Ce qui anime Chardonne c’est un esprit d’exigence, de  rigueur, bref un élitisme. Face à l’égalitarisme ambiant et à une société libertaire qu’il pressentait funeste, il aimait à citer Beethoven : “Joue toujours comme si un maître t’écoutait”.  L’écrivain charentais dans ses diatribes contre l’édition et la critique contemporaine a alors des échos de Sainte-Beuve dans sa croisade contre la Littérature industrielle. Tous deux se battaient contre les moulins à vent de leurs époques, vielle tradition Littéraire.

Inutile ? Certainement !

Mais existe-il quelque chose de plus beau que les causes perdues d’avances ?
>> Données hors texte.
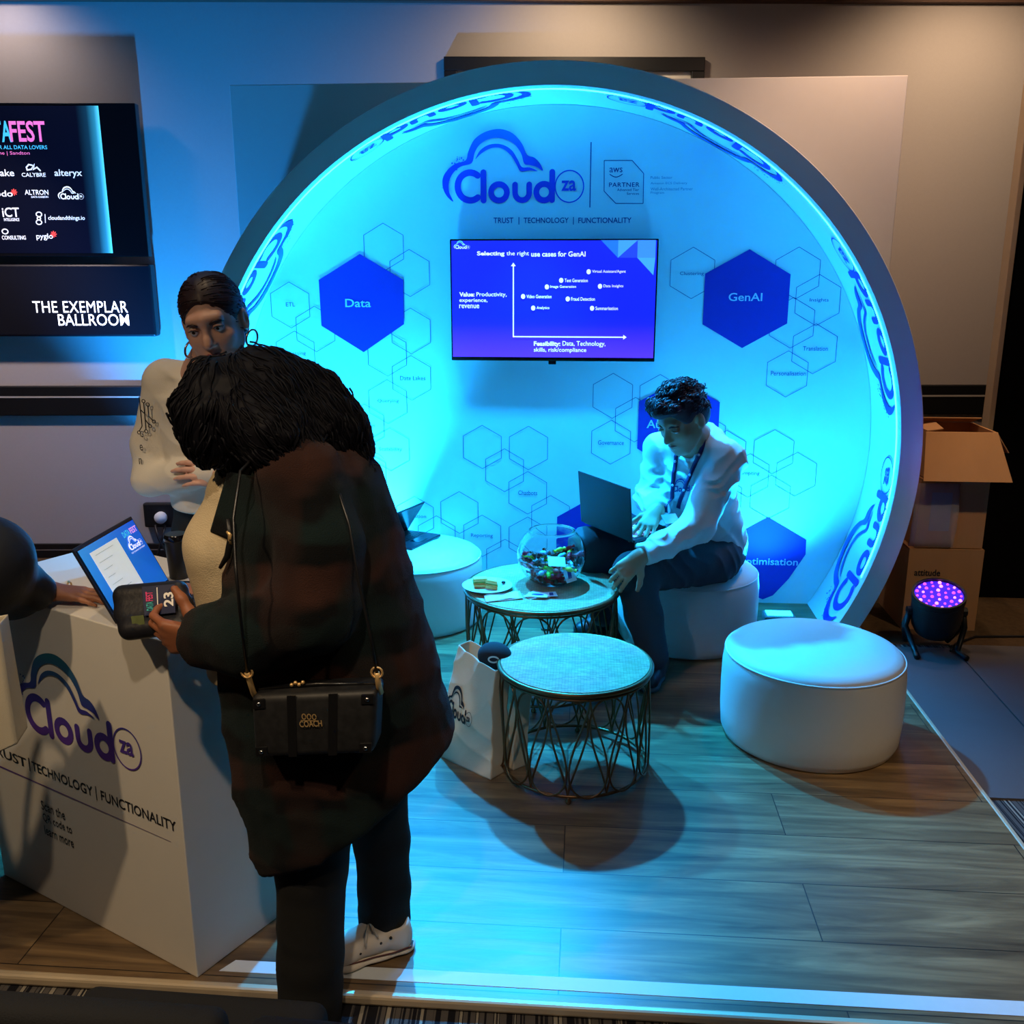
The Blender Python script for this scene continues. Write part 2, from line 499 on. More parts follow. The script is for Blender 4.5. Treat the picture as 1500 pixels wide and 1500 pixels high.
def head_prims(b, c, R, s=1.0, jaw=1.0, ears=True):
    c = V3(c); T = lambda *p: c + R @ (V3(p) * s)
    def E(p, r, sign=1, k=0.012): b.ell(T(*p), tuple(x * s for x in r), R, k=k, sign=sign)
    def L(pts, rs, k=0.012): b.limb([T(*p) for p in pts], [r * s for r in rs], k=k)
    E((0, -.015, .035), (.075, .094, .084)); E((0, .028, -.028), (.060, .068, .088), k=.03)
    L([(0, .04, -.07), (0, .066, -.100)], [.040 * jaw, .021 * jaw], .03)
    for q in (-1, 1):
        L([(q * .054 * jaw, .004, -.05), (q * .030 * jaw, .055, -.098)], [.018, .016], .03)
        E((q * .036, .060, -.026), (.024, .024, .022), k=.02)
        if ears:
            E((q * .079, -.006, -.006), (.010, .020, .031)); E((q * .086, .004, -.004), (.006, .010, .018), -1, .006)
    L([(-.036, .079, .030), (0, .088, .030), (.036, .079, .030)], [.012, .011, .012], .018)
    for q in (-1, 1): E((q * .033, .102, .006), (.020, .022, .0125), -1, .014)
    for q in (-1, 1):
        E((q * .032, .080, .006), (.0145, .013, .0120), k=.004)
    L([(0, .090, .022), (0, .106, -.018), (0, .112, -.030)], [.0075, .0095, .0115], .012)
    for q in (-1, 1): E((q * .012, .098, -.033), (.0075, .010, .007), k=.006)
    L([(-.022, .084, -.060), (0, .094, -.057), (.022, .084, -.060)], [.005, .0065, .005], .008)
    L([(-.019, .083, -.068), (0, .092, -.070), (.019, .083, -.068)], [.005, .0075, .005], .008)
    return T

def hand_prims(b, wrist, f, n, side, s=1.0, curl=(.35, .5, .35), spread=.10, thumb=0.6, curls=None, tcurl=.35, k=.008):
    """palm with five jointed fingers; f = finger direction, n = palm normal, side = +1 / -1 where the thumb sits"""
    w = V3(wrist); f = V3(f); f /= np.linalg.norm(f); n = V3(n); n = n - f * (n @ f); n /= np.linalg.norm(n); t = np.cross(f, n) * side
    T = lambda a, c, d: w + (f * a + t * c + n * d) * s
    xs = (.030, .010, -.010, -.029); lens = ((.044, .026, .020), (.049, .030, .022), (.045, .028, .021), (.035, .021, .018)); kl = (.088, .092, .088, .080)
    for i in range(4):
        b.limb([T(.012, xs[i] * .55, 0), T(kl[i], xs[i], -.002)], [.016 * s, .0118 * s], k=.014)
    b.limb([T(-.02, 0, 0), T(.015, 0, 0)], [.024 * s, .024 * s], k=.02, flat=(n, .75))
    for i in range(4):
        p = T(kl[i], xs[i], -.002); a = 0.0; c3 = (curls[i] if curls else curl); sp = spread * xs[i] / .03
        r = .0098 if i < 3 else .0085; pts = [p]; rs = [r * s]
        for j in range(3):
            a += c3[j]
            d = (f * cos(a) + n * sin(a)); d = d + t * sp * cos(a); d /= np.linalg.norm(d)
            p = p + d * lens[i][j] * s; pts.append(p); rs.append((r - .0011 * (j + 1)) * s)
        b.limb(pts, rs, k=.004)
    p0 = T(.018, .020, .004); d = f * cos(thumb + .35) + t * sin(thumb + .35) + n * .25; d /= np.linalg.norm(d)
    p1 = p0 + d * .040 * s; d2 = d * cos(tcurl) + f * sin(tcurl) * .8 + n * sin(tcurl) * .6; d2 /= np.linalg.norm(d2)
    p2 = p1 + d2 * .033 * s; d3 = d2 * .85 + f * .35 + n * .2; d3 /= np.linalg.norm(d3); p3 = p2 + d3 * .026 * s
    b.limb([p0, p1, p2, p3], [.016 * s, .0125 * s, .0105 * s, .0085 * s], k=.010)
    return T

# ---------------------------------------------------------------- palette
M_white = mat('white_fabric_print', srgb(226, 228, 232), 0.65, var=.015)
M_panel = mat('white_panel', srgb(215, 213, 210), 0.6, var=.02)
M_black = mat('black_plastic', (0.008, 0.008, 0.009), 0.42)
M_blackgloss = mat('black_gloss', (0.004, 0.004, 0.005), 0.15)
M_chrome = mat('chrome', (0.6, 0.6, 0.6), 0.2, metal=1)
M_gold = mat('gold_metal', (0.85, 0.56, 0.24), 0.45, metal=.7)
M_ink = mat('navy_ink', (0.02, 0.03, 0.22), 0.6)
M_inkblack = mat('black_ink', (0.008, 0.008, 0.012), 0.6)
M_blue = mat('royal_blue_print', (0.030, 0.022, 0.38), 0.6, var=.03)
M_lite = mat('pale_print', (0.62, 0.68, 0.82), 0.6)
M_logo = attr_mat('logo_ink', 0.6)
M_glow = mat('lit_white_letter', (0.9, 0.88, 1.0), 0.5, emit=3.2)
M_scr = attr_mat('screen_light', 0.3, emit=1.0)

# ---------------------------------------------------------------- the room
WR = Matrix.Rotation(radians(5), 3, 'Z')
WX, WN = WR @ X, WR @ Vector((0, -1, 0))
def wallp(s, z, off=0.0): return Vector((0, 6.0, 0)) + WX * s + WN * off + Zv * z
def wallbox(s0, s1, z0, z1, o0, o1): 
    return MB().box(wallp((s0 + s1) / 2, (z0 + z1) / 2, (o0 + o1) / 2), (s1 - s0, abs(o1 - o0), z1 - z0), WR)

def carpet_mat():
    m = mat('striped_carpet', (0.05, 0.05, 0.055), 0.95, bump=.5, bscale=600, spec=.1); nt = m.node_tree; b = nt.nodes['Principled BSDF']; L = nt.links
    tc = nt.nodes.new('ShaderNodeTexCoord'); sx = nt.nodes.new('ShaderNodeSeparateXYZ'); L.new(tc.outputs['Object'], sx.inputs[0])
    cb = nt.nodes.new('ShaderNodeCombineXYZ')
    ma = nt.nodes.new('ShaderNodeMath'); ma.operation = 'MULTIPLY_ADD'; ma.inputs[1].default_value = 0.05
    L.new(sx.outputs['Y'], ma.inputs[0]); L.new(sx.outputs['X'], ma.inputs[2]); L.new(ma.outputs[0], cb.inputs['X'])
    nz = nt.nodes.new('ShaderNodeTexNoise'); nz.inputs['Scale'].default_value = 26; nz.inputs['Detail'].default_value = 2; nz.inputs['Roughness'].default_value = .7
    L.new(cb.outputs[0], nz.inputs['Vector'])
    cr = nt.nodes.new('ShaderNodeValToRGB'); cr.color_ramp.interpolation = 'CONSTANT'
    e = cr.color_ramp.elements; e[0].position = 0; e[0].color = (0.012, 0.012, 0.016, 1); e[1].position = .46; e[1].color = (0.10, 0.09, 0.085, 1)
    for p, c in ((.52, (0.02, 0.02, 0.025, 1)), (.57, (0.30, 0.27, 0.22, 1)), (.64, (0.05, 0.045, 0.045, 1))):
        q = e.new(p); q.color = c
    L.new(nz.outputs['Fac'], cr.inputs[0])
    n2 = nt.nodes.new('ShaderNodeTexNoise'); n2.inputs['Scale'].default_value = 40; L.new(tc.outputs['Object'], n2.inputs['Vector'])
    br = nt.nodes.new('ShaderNodeMix'); br.data_type = 'RGBA'; br.inputs['A'].default_value = (0.06, 0.035, 0.02, 1); br.inputs['B'].default_value = (0.13, 0.08, 0.04, 1)
    L.new(n2.outputs['Fac'], br.inputs['Factor'])
    gt = nt.nodes.new('ShaderNodeMath'); gt.operation = 'GREATER_THAN'; gt.inputs[1].default_value = 4.6; L.new(sx.outputs['Y'], gt.inputs[0])
    mx = nt.nodes.new('ShaderNodeMix'); mx.data_type = 'RGBA'
    L.new(gt.outputs[0], mx.inputs['Factor']); L.new(cr.outputs[0], mx.inputs['A']); L.new(br.outputs['Result'], mx.inputs['B'])
    L.new(mx.outputs['Result'], b.inputs['Base Color'])
    return m

def plank_mat():
    m = mat('laminate_planks', (0.2, 0.13, 0.08), 0.34); nt = m.node_tree; b = nt.nodes['Principled BSDF']; L = nt.links
    tc = nt.nodes.new('ShaderNodeTexCoord'); mp = nt.nodes.new('ShaderNodeMapping')
    mp.inputs['Location'].default_value = (0.04 + 1.44 * 4, -2.084 + 0.255 * 20, 0); L.new(tc.outputs['Object'], mp.inputs[0])
    bk = nt.nodes.new('ShaderNodeTexBrick'); bk.inputs['Scale'].default_value = 1; bk.inputs['Brick Width'].default_value = 1.44; bk.inputs['Row Height'].default_value = .255
    bk.inputs['Mortar Size'].default_value = .0016; bk.inputs['Mortar Smooth'].default_value = 0; bk.offset = .5; bk.offset_frequency = 2; bk.inputs['Bias'].default_value = 0
    bk.inputs['Color1'].default_value = (0, 0, 0, 1); bk.inputs['Color2'].default_value = (1, 1, 1, 1); bk.inputs['Mortar'].default_value = (.5, .5, .5, 1)
    L.new(mp.outputs[0], bk.inputs['Vector'])
    m2 = nt.nodes.new('ShaderNodeMapping'); m2.inputs['Scale'].default_value = (1.6, 16, 1); L.new(tc.outputs['Object'], m2.inputs[0])
    ad = nt.nodes.new('ShaderNodeVectorMath'); ad.operation = 'MULTIPLY_ADD'; ad.inputs[1].default_value = (7, 7, 7); L.new(bk.outputs['Color'], ad.inputs[0]); L.new(m2.outputs[0], ad.inputs[2])
    nz = nt.nodes.new('ShaderNodeTexNoise'); nz.inputs['Scale'].default_value = 1.0; nz.inputs['Detail'].default_value = 7; nz.inputs['Roughness'].default_value = .62; nz.inputs['Distortion'].default_value = .6
    L.new(ad.outputs[0], nz.inputs['Vector'])
    cr = nt.nodes.new('ShaderNodeValToRGB'); e = cr.color_ramp.elements
    e[0].position = .28; e[0].color = (0.055, 0.034, 0.020, 1); e[1].position = .74; e[1].color = (0.38, 0.25, 0.12, 1)
    q = e.new(.5); q.color = (0.18, 0.112, 0.055, 1)
    L.new(nz.outputs['Fac'], cr.inputs[0])
    mv = nt.nodes.new('ShaderNodeMix'); mv.data_type = 'RGBA'; mv.blend_type = 'MULTIPLY'; mv.inputs['Factor'].default_value = .28
    L.new(cr.outputs[0], mv.inputs['A']); L.new(bk.outputs['Color'], mv.inputs['B'])
    mo = nt.nodes.new('ShaderNodeMix'); mo.data_type = 'RGBA'; mo.inputs['B'].default_value = (0.012, 0.009, 0.007, 1)
    L.new(bk.outputs['Fac'], mo.inputs['Factor']); L.new(mv.outputs['Result'], mo.inputs['A']); L.new(mo.outputs['Result'], b.inputs['Base Color'])
    rr = nt.nodes.new('ShaderNodeMapRange'); rr.inputs['To Min'].default_value = .30; rr.inputs['To Max'].default_value = .46; L.new(nz.outputs['Fac'], rr.inputs['Value']); L.new(rr.outputs[0], b.inputs['Roughness'])
    bp = nt.nodes.new('ShaderNodeBump'); bp.inputs['Strength'].default_value = .12; bp.inputs['Distance'].default_value = .004; L.new(nz.outputs['Fac'], bp.inputs['Height']); L.new(bp.outputs[0], b.inputs['Normal'])
    return m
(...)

Dans l’art de la formule aphoristique assassine comme dans le roman psychologique, ce qui séduit chez Chardonne, c’est sa limpidité, sa clairvoyance, et cette écriture transparente pourtant si musicale.

Seul bémol à l’encontre du romancier : ses toutes premières œuvres. L’Epithalame, Les Varais, Les Destinées sentimentales sont, il faut bien en convenir, d’épaisses sommes familiales, des fresques trop vastes et mal maitrisées, assez indigestes et difficilement lisibles aujourd’hui.

Seul bémol à l’encontre du romancier : ses toutes premières œuvres.

“Un homme bien passe inaperçu. On n’en parle jamais. La gloire, c’est pour les baladins.” écrivait le romancier dans sa correspondance. A cet égard Chardonne est assurément un homme de qualité : l’Université le boude,  les programmes scolaires l’oublient et les libraires le déconseillent vivement ! Quoique banni du petit monde des Lettres pour bien des raisons, il est temps de relire Chardonne, de le reprendre et de le méditer. Car le lire, c’est s’offrir le plaisir conjugué d’une langue pure et rigoureuse, d’une morale aristocratique et d’une pensée profonde des sentiments.

Mon boutiquier bourguignon n’avait manifestement pas décelé sous la fine pellicule de poussière dont le temps a recouvert l’œuvre le marbre et l’or du Classicisme.